Natural Environments
Published by marco on
Neverwinter Nights 2 is a role-playing video game coming to the PC sometime in 2006. It hasn’t been that long since a “check out these awesome screenshots” article[1], but I like screenshots. The last batch[2] were of a hyper-realistic racing game set in real cities around the world—a very angular, metal and concrete world. Neverwinter Nights 2 takes place in a much more organic, open world with trees, grass and other bits of nature as the main backdrop to the adventure.
Using Those Pipelines
As game developers expect the average graphics card to have more and more pipelines and be capable of applying more and more rendering passes per cycle, the quality—and realism—increase accordingly. Trees use many more polygons to approximate nature; fog and dynamic lighting effects are layered to “soften” the entire scene. Even the grass in the foreground gets enough treatment so you really have to look hard to see where it repeats. This all helps the immersion and keeps the gamer in the fantasy world.
Day/Night Cycle
Many games these days are far more sophisticated than their predecessors, incorporating a day/night cycle and weather effects to light a scene. Gone are the days of a single, global light source for base lighting. The shot above shows a castle on a cloudy day, with a late sun illuminating it. Note how the organic greenery blends with the building structure instead of being strictly demarcated. Even the cloudy sky is no longer recognizable as a “skybox”, if indeed it’s even rendered that way anymore.
Believable Structures
Even close up, towns maintain their smooth blending with natural elements and. Roofs are somewhat slumped without looking polygonal and the ground is uneven and worn. Wood looks like wood and the sun sparkles off of lighter surfaces realistically. Boats in the distance disappear convincingly into the haze and all components throw soft, convincing shadows. One shudders to think of the number of rendering passes required for this scene—multiplied 30 or 40 times per second.
Single Rendering Model
The other screenshots are suspiciously empty of characters and creatures. In previous generations of game engine, the transition from character rendering to environment rendering is typically where immersion broke down. Characters floated and glided over rough surfaces, threw shadows through other objects, failed to cast shadows on other objects and were lit with completely different light sources than the envioronment. With the advent of the DOOM3 engine, that was all part of the past. More and more games have crossed over to rendering a scene as a single composite rather than as a statically lit environment with dynamically-lit models.

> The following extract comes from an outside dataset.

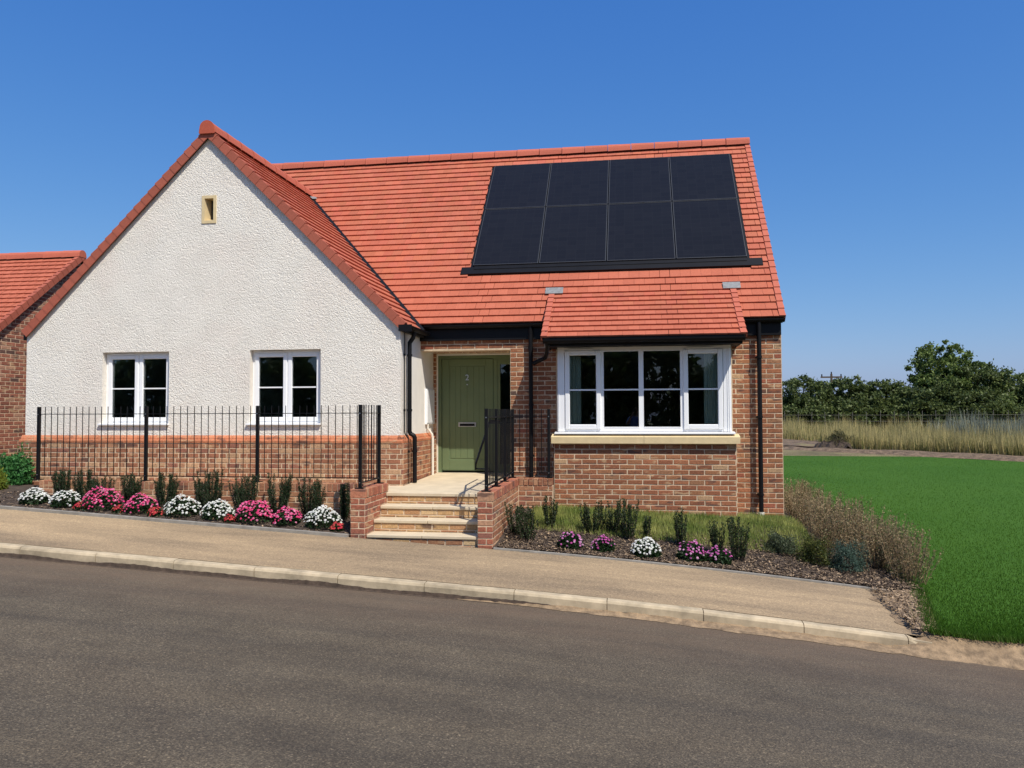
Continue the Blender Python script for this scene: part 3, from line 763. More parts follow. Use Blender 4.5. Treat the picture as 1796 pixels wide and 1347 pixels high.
# ---- door
DY = 1.95
mb = MB(); mb.box(.063, .083, DY - .035, DY + .06, .04, 2.083); mb.box(.083, 1.60, DY - .035, DY + .06, 2.062, 2.083); dframe_trim = mb
door = mb.build('front_door', M['cream'], house)
mb = MB(); mb.box(.083, .140, DY - .02, DY + .06, .06, 2.060); mb.box(1.052, 1.115, DY - .02, DY + .06, .06, 2.060); mb.box(.140, 1.052, DY - .02, DY + .06, 2.010, 2.060)
mb.box(1.115, 1.165, DY - .012, DY + .06, .06, 2.010); mb.box(1.115, 1.60, DY - .020, DY + .06, 2.010, 2.060); mb.box(1.165, 1.60, DY - .012, DY + .06, 1.90, 2.010); mb.box(1.165, 1.60, DY - .012, DY + .06, .06, .20); mb.build('door_frame', M['door'], door)
mb = MB(); mb.box(.142, 1.050, DY + .006, DY + .05, .085, 2.008)
lf = mb.build('door_leaf', M['door'], door)
for a, b in zip((.30, .388, .476, .590, .704, .800), (.385, .473, .587, .701, .797, .888)):
    mb = MB(); mb.bbox(a, b, DY + .000, DY + .012, .30, 1.87, .0025); mb.build('door_board', M['door'], lf)
mb = MB()
for (a, b, c, d) in ((.150, .272, .10, 2.0), (.916, 1.044, .10, 2.0)): mb.bbox(a, b, DY - .006, DY + .012, c, d, .004)
mb.bbox(.272, .916, DY - .0055, DY + .012, 1.895, 2.0, .004); mb.bbox(.272, .916, DY - .0055, DY + .012, .10, .275, .004); mb.build('door_rail', M['door'], lf)
mb = MB(); mb.bbox(.435, .745, DY - .014, DY + .002, .838, .915, .004); lp = mb.build('letter_plate', M['steel'], lf)
mb = MB(); mb.bbox(.460, .720, DY - .018, DY - .013, .850, .893, .002); mb.build('letter_flap', M['blackmetal'], lf)
mb = MB(); mb.tube([(.590, DY - .010, 1.56), (.590, DY + .002, 1.56)], .011, 10); mb.build('spyhole', M['steel'], lf)
mb = MB(); mb.box(.085, 1.60, DY - .06, DY + .04, .028, .060); mb.build('threshold', M['steel'], door)
mb = MB(); mb.box(1.165, 1.60, DY + .012, DY + .020, .20, 1.90); mb.build('sidelight_pane', M['glass'], door)
fc = bpy.data.curves.new('number', 'FONT'); fc.body = '2'; fc.size = .14; fc.extrude = .004; fc.align_x = 'CENTER'
fo = bpy.data.objects.new('tmp', fc); COL.objects.link(fo); dg = bpy.context.evaluated_depsgraph_get()
me = bpy.data.meshes.new_from_object(fo.evaluated_get(dg)); bpy.data.objects.remove(fo); me.materials.append(M['steel'])
no = bpy.data.objects.new('door_number', me); link(no, lf, (.590, DY - .006, 1.635)); no.rotation_euler = (math.pi / 2, 0, 0)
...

Note how the warthog characters above blend into the grass and how their shadows fall realistically on the uneven terrain. Even if the creature itself is too fantastical to be true, it’s so much easier to believe in when it interacts convincingly with the environment.
Role-playing isn’t really my thing, but I applaud this team’s efforts to bring natural environments to gaming—I don’t think I saw a single crate in the whole batch of screenshots. Bravo!